Celeste Chung: A Student Who’s Leading International Organizations to Empower Youth Voices

Meet Celeste Chung, a high school student with big dreams who’s leading international organizations to fight for numerous causes. She’s the founder of GirlUp4Change and Youth for the Future and is constantly striving towards empowering youth and inspiring others to become advocates themselves.

Instagram: @celestechungg


Tell us about yourself outside of your work!

I love this question! I don’t think I’ve ever been asked this question, but hmmm. I’m definitely a girl who loves to hang out and talk to my little sisters, they always brighten up my day and constantly put a smile on my face. Absolutely love them to the moon and back. Besides this, some of my hobbies include cooking! I especially love cooking food from different cultures and exploring with spices, ingredients, and tastes. Something about cooking that never bores me. Besides this, I’m a sucker for Korean dramas haha!

What is one of the causes you are fighting and advocating for? Can you talk to us more about it and why you chose to fight for it?

Great question! When I was 13, I was doing my internship scholarship. One of the male colleagues had asked what I wanted to do in the future and the immediate response was that “I wanted to change the world”. After a solid one minute, he gave me this look, I still vividly remember it to today as it had certainly lit a fire in me. What he said next took me by surprise.

He told me that I was too soft and that I was “just a kid” who couldn’t do much. As a young girl who wanted to go into politics, I was sadly in a country which favoured male and religion over talent and ability. And so, with my legs crossed, sitting on my living room floor, I grabbed markers and crayons and began drawing up a plan. I wanted to show the world what women were truly capable of and eventually I came to realize that I needed to balance the gender gap in education. And so, that’s the birth of my organization!

The name Youth for the Future came from the fact that although 25% of our population are youth, 100% of our future will be us.

What do you hope people would take away from your organization’s GirlUp4Change and Youth for the Future?

Our main goal is to empower and mobilize youth with resources so that they can go out and strive for change. We hope to inspire more youths to be change makers because although a lot of people are advocating, not enough are. If more of us do, we would be heard even more. Additionally, we want to be a platform where people can learn and grow from. The common question that’s constantly being asked is “how do I start”, lots of these youths do want to be change makers but just don’t know where to start. And that’s where we come in.

What is a challenge you faced whilst working? How did you overcome it?

One thing I had struggled with was that lots of people around me were constantly telling me that I was being ‘crazy’ and that I should stop being so ambitious. It was certainly very difficult to deal with all these negative comments. However, I always just needed to remind myself that I’m stronger than this and that I could do anything if I put my mind to it. Another challenge would be the small little arguments that would stir up between our organization’s members. Though they were small arguments, they would last for quite a period of time, and since then, I would always start questioning whether I was a good enough leader. However, sometimes a setback is needed to move forward. When facing hard challenges, I would always remind myself of how I was able to inspire others around me.

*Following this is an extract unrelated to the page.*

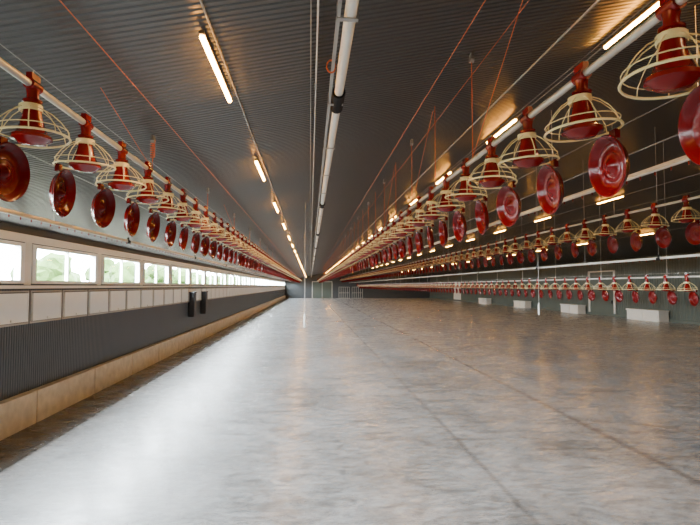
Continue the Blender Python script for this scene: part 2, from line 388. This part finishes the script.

I did a workshop once where a girl was so moved that she started her own non-profit charity organisation! Whilst another started protesting and going on school strikes with the Fridays for Future movement. That is by far the most rewarding thing, just knowing that you’ve inspired someone to take action.

Who inspires you?

I think the woman that inspires me the most is my grandmother. She has this fierce attitude and when she wants something, she will work hard and do everything and anything in her power to get it. She really is just an inspiration to me and a constant reminder of how powerful women really can be. She has so many ideas and opinions. She can talk on and on, she won’t ever stop. And I love that she’s not afraid to speak up and defend her rights.

What’s a tip you would give to other Asian youths who are interested in becoming an activist and lead a movement like you?

Never be afraid of the outcome but instead, trust the process. You wouldn’t want to look back and end up regretting it. One very important thing is to find your why, know why you are fighting for these issues. I can’t stress enough on how important your why is because when you’re burnt out or tired, or when your body and brain can no longer keep up, your ‘why’ will serve as a reminder to you to constantly keep striving. And my why was that I wanted to show the world what women were really capable of. Find something you’re really passionate about and pour in all ounce of energy, blood, sweat and tears. I first spoke in front of an audience when I was invited to a conference in China, where there were about 100+ people in the room. I was walking up the podium when suddenly I just had to trip. While I was speaking, I was trembling and sounded like I wanted to cry, because deep down I really wanted to cry. It may seem impossible at first, you may be scared when you start, but don’t give up. The journey is one you won’t forget.